In 1866 she was at the Theatre Royal in Portsmouth, again with Mary, and it was only really Mary’s final bow that allowed Louisa a share of the limelight. A late mention in The Surrey Advertiser in 1879, when she would have been in her fifties, had her playing in a one-act farce at a Shrove Tuesday evening of entertainment at what was then the Brookwood Asylum in Woking. The entertainment was well received, and it was not without its sad irony, as will become clear at the end of our story.

Last of the Marshalls

And so we return to the point where we started, for Louisa, getting on in years, retired to lodgings off the Tottenham Court Road. She lived at 111 Whitfield Street from about 1892, when she was in her late sixties. Like Henry, she became a recluse.

Her landlord was a man by the name of Henry John Livens. A sign writer by trade, he was in his mid-fifties and married to a woman called Emily. He had many a conversation with the ageing actress over the four years he knew her. She told him often about the Marshalls, lacing her account with anecdotes of the smell-of-the-greasepaint variety. ‘I am the last of the Marshalls,’ she would say.

And so Louisa eked out the final years of her life, wrapping round her the warm memories of her glory days. She had an old-fashioned piano in her room and she gave lessons, drawing on familiar skills. She had a quantity of theatrical costumes, which, designed for the dressing-room with all its air of fantasy and laughter, must have seemed oddly out of place in the sadness of a lodging house. She kept them in the same way that she kept her past. But she had no real use for them now.

A woman, clearly a lot younger than Louisa Marshall would have been, playing a piano as a little girl watches. The Illustrated London News 7 August 1875.

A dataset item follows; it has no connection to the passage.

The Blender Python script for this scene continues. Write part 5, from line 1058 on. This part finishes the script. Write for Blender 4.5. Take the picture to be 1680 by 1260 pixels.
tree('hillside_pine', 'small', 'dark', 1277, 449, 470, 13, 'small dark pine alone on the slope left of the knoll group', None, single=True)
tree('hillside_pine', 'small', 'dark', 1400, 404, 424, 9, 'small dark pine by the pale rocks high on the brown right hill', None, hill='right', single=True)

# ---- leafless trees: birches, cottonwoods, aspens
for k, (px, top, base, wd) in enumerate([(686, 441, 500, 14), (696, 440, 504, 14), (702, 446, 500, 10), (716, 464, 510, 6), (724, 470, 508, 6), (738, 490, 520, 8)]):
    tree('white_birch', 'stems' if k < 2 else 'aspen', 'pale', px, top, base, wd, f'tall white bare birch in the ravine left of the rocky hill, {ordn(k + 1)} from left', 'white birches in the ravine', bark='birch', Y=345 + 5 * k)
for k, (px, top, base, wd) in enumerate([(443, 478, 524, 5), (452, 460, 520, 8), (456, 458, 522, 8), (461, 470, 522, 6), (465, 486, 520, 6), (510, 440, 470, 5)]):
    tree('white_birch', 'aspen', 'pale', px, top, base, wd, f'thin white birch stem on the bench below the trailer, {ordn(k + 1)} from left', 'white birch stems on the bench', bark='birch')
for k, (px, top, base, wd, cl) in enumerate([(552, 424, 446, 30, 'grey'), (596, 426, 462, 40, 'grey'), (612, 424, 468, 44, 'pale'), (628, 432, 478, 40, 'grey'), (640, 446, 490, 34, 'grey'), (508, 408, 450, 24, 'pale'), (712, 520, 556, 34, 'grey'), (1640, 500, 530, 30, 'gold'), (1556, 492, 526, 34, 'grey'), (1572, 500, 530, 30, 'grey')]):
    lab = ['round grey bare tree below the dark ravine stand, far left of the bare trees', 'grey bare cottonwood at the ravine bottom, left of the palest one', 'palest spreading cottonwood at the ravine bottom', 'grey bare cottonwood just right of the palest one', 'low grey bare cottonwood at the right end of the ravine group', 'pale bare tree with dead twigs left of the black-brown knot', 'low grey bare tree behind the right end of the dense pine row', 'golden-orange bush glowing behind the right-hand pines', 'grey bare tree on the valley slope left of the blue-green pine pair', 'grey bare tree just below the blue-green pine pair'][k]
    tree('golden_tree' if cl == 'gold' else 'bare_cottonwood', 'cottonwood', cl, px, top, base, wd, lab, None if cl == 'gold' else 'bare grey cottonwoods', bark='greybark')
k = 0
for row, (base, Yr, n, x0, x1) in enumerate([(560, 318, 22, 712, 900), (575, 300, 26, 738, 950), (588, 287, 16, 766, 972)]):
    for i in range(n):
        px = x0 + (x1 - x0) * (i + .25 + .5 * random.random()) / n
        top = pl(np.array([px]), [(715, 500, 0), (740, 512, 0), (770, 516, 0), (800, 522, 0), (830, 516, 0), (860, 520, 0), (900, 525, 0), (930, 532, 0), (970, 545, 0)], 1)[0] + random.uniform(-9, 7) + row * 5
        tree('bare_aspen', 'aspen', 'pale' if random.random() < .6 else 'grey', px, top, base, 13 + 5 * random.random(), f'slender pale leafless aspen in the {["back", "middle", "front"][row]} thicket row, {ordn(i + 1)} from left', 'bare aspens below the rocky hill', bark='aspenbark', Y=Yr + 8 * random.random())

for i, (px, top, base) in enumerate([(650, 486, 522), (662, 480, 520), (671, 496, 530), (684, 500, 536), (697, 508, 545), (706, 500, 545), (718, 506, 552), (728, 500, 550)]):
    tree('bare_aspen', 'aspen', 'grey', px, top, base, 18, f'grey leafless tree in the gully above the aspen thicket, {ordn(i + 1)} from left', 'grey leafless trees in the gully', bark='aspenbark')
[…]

The dimming of the limelight

And so the lonely weeks and months passed, and one year became the next. Louisa seemed to be keeping pace with the century as it neared its end. One Wednesday morning in the late summer of 1896, soon after rising, she felt suddenly unwell. She slumped down across the bed, suffering the effects of a cerebral haemorrhage.

How long it took her to die cannot possibly be known, but as she faded away, as the limelight grew dim for the last time, she might have been aware of sounds outside her door. Mr Livens, concerned not to have seen or heard her since the day before, was knocking at the door and calling her name.

A poor actress looks unhappily at her meagre Christmas dinner. Robert Braithwaite Martineau c.1860. Ashmolean Museum.

The end of the line

There was an inquest. As Louisa had no known relatives, the coroner ruled that her few possessions should be sold and the proceeds handed over to the parish to pay for her burial. But her old piano and her costumes were worth very little. Her worldly goods amounted to fifty shillings at most.

She was buried in the London Necropolis, the great cemetery at Brookwood in Woking, where she had acted in the Shrove Tuesday entertainment so many years before. Near the entrance from the railway station — the end of the line that had its terminus at Waterloo — was an area reserved for members of the acting profession. Poor Louisa’s burial might have been paid for by the Dramatic and Musical Sick Fund, had she ever subscribed.

Brookwood North railway station. 1907. Wikimedia.

In the end, though, the Fund did cover the costs. It was a generous gesture, a tribute, if you like, paid to a once much-loved star of the stage as the curtain finally fell.